RECORDS SHOWN.
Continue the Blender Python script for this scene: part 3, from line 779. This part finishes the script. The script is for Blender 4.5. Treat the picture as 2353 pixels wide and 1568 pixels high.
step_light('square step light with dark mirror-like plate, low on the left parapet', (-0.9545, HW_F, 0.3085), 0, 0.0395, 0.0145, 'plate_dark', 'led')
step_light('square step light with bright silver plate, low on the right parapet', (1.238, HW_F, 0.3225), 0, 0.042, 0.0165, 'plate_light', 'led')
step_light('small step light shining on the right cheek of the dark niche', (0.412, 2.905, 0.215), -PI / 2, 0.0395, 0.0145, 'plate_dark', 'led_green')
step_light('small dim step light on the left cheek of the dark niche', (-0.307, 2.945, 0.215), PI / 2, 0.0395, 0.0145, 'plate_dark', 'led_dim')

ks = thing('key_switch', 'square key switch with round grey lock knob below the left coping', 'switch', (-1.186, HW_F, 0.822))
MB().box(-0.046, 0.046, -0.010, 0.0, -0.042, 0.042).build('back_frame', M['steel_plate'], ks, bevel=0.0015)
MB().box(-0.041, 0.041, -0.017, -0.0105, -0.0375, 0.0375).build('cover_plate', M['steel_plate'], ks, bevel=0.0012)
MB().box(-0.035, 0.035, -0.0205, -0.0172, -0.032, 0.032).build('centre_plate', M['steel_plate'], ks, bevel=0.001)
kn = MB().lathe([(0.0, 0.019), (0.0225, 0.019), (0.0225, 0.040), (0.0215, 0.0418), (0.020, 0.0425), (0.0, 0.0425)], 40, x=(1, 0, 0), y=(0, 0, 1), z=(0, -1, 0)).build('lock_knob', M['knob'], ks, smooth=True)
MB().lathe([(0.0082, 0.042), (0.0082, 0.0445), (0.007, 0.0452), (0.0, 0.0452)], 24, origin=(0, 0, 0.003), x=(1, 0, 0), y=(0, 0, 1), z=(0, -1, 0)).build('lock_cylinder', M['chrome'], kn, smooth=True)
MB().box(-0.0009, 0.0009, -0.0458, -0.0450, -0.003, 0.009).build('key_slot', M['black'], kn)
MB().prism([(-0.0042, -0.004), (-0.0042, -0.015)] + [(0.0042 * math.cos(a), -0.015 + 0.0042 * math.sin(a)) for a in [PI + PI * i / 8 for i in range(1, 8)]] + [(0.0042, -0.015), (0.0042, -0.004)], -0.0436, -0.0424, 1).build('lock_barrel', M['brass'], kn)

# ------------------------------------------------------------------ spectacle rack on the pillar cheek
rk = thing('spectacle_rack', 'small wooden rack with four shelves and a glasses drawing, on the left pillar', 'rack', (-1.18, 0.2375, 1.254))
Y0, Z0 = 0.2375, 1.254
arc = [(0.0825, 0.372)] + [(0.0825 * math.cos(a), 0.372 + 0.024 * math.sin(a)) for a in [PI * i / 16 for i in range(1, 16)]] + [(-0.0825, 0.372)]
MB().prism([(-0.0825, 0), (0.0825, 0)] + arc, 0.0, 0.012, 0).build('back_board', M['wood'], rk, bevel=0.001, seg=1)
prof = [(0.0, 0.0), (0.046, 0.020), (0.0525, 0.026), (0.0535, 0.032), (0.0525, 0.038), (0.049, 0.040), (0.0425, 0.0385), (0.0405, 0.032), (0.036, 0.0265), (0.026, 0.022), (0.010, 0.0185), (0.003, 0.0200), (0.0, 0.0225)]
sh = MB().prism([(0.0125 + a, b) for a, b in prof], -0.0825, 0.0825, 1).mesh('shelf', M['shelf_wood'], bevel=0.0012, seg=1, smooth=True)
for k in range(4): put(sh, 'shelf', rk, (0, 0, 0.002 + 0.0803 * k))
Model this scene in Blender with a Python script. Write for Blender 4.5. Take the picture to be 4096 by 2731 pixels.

WORK REQUIRED. From the records above, extract every line exactly as it stands.

CORRECT RESULT.
Continue the Blender Python script for this scene: part 3, from line 779. This part finishes the script. The script is for Blender 4.5. Treat the picture as 2353 pixels wide and 1568 pixels high.
step_light('square step light with dark mirror-like plate, low on the left parapet', (-0.9545, HW_F, 0.3085), 0, 0.0395, 0.0145, 'plate_dark', 'led')
step_light('square step light with bright silver plate, low on the right parapet', (1.238, HW_F, 0.3225), 0, 0.042, 0.0165, 'plate_light', 'led')
step_light('small step light shining on the right cheek of the dark niche', (0.412, 2.905, 0.215), -PI / 2, 0.0395, 0.0145, 'plate_dark', 'led_green')
step_light('small dim step light on the left cheek of the dark niche', (-0.307, 2.945, 0.215), PI / 2, 0.0395, 0.0145, 'plate_dark', 'led_dim')

ks = thing('key_switch', 'square key switch with round grey lock knob below the left coping', 'switch', (-1.186, HW_F, 0.822))
MB().box(-0.046, 0.046, -0.010, 0.0, -0.042, 0.042).build('back_frame', M['steel_plate'], ks, bevel=0.0015)
MB().box(-0.041, 0.041, -0.017, -0.0105, -0.0375, 0.0375).build('cover_plate', M['steel_plate'], ks, bevel=0.0012)
MB().box(-0.035, 0.035, -0.0205, -0.0172, -0.032, 0.032).build('centre_plate', M['steel_plate'], ks, bevel=0.001)
kn = MB().lathe([(0.0, 0.019), (0.0225, 0.019), (0.0225, 0.040), (0.0215, 0.0418), (0.020, 0.0425), (0.0, 0.0425)], 40, x=(1, 0, 0), y=(0, 0, 1), z=(0, -1, 0)).build('lock_knob', M['knob'], ks, smooth=True)
MB().lathe([(0.0082, 0.042), (0.0082, 0.0445), (0.007, 0.0452), (0.0, 0.0452)], 24, origin=(0, 0, 0.003), x=(1, 0, 0), y=(0, 0, 1), z=(0, -1, 0)).build('lock_cylinder', M['chrome'], kn, smooth=True)
MB().box(-0.0009, 0.0009, -0.0458, -0.0450, -0.003, 0.009).build('key_slot', M['black'], kn)
MB().prism([(-0.0042, -0.004), (-0.0042, -0.015)] + [(0.0042 * math.cos(a), -0.015 + 0.0042 * math.sin(a)) for a in [PI + PI * i / 8 for i in range(1, 8)]] + [(0.0042, -0.015), (0.0042, -0.004)], -0.0436, -0.0424, 1).build('lock_barrel', M['brass'], kn)

# ------------------------------------------------------------------ spectacle rack on the pillar cheek
rk = thing('spectacle_rack', 'small wooden rack with four shelves and a glasses drawing, on the left pillar', 'rack', (-1.18, 0.2375, 1.254))
Y0, Z0 = 0.2375, 1.254
arc = [(0.0825, 0.372)] + [(0.0825 * math.cos(a), 0.372 + 0.024 * math.sin(a)) for a in [PI * i / 16 for i in range(1, 16)]] + [(-0.0825, 0.372)]
MB().prism([(-0.0825, 0), (0.0825, 0)] + arc, 0.0, 0.012, 0).build('back_board', M['wood'], rk, bevel=0.001, seg=1)
prof = [(0.0, 0.0), (0.046, 0.020), (0.0525, 0.026), (0.0535, 0.032), (0.0525, 0.038), (0.049, 0.040), (0.0425, 0.0385), (0.0405, 0.032), (0.036, 0.0265), (0.026, 0.022), (0.010, 0.0185), (0.003, 0.0200), (0.0, 0.0225)]
sh = MB().prism([(0.0125 + a, b) for a, b in prof], -0.0825, 0.0825, 1).mesh('shelf', M['shelf_wood'], bevel=0.0012, seg=1, smooth=True)
for k in range(4): put(sh, 'shelf', rk, (0, 0, 0.002 + 0.0803 * k))
Model this scene in Blender with a Python script. Write for Blender 4.5. Take the picture to be 4096 by 2731 pixels.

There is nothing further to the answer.